Zwolnieniu z niemieckiego myta podlegają tylko pojazdy, w których udział gazu ziemnego w normalnej pracy przeważa nad innym używanym paliwem. BAG (Federalny Urząd ds. Transportu Towarowego) doprecyzował treść ustawy, która zwalnia z opłat drogowych za przejazd po drogach federalnych samochody z napędem alternatywnym.
Zwolnienie z opłat obowiązuje tylko do 31 grudnia 2020. Dokumentacja potwierdzająca przewagę napędu na gaz ziemny musi być okazywana na żądanie. Napęd na LPG - skroplony gaz płynny popularny w samochodach osobowych - nie podlega zwolnieniu.
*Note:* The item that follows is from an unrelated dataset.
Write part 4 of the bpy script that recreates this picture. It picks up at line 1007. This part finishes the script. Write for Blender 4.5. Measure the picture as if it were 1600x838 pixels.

To ważna informacja dla przewoźników, którzy z powodu korzystnych stawek myta decydują się na inwestycje we floty zasilane paliwami alternatywnymi. - W naszej ocenie istnieje ryzyko, że technologie zastosowane w niektórych ciągnikach z napędem hybrydowym będą kwestionowane przez niemieckie urzędy finansowe, – mówi Michał Bałakier, dyrektor generalny DKV Euro Service Polska. - Doradzamy naszym klientom dokładne obliczanie kosztów amortyzacji pojazdów napędzanych na LNG oraz CNG, uwzględniając zarówno koniec preferencji w Niemczech, jak i problem serwisowania.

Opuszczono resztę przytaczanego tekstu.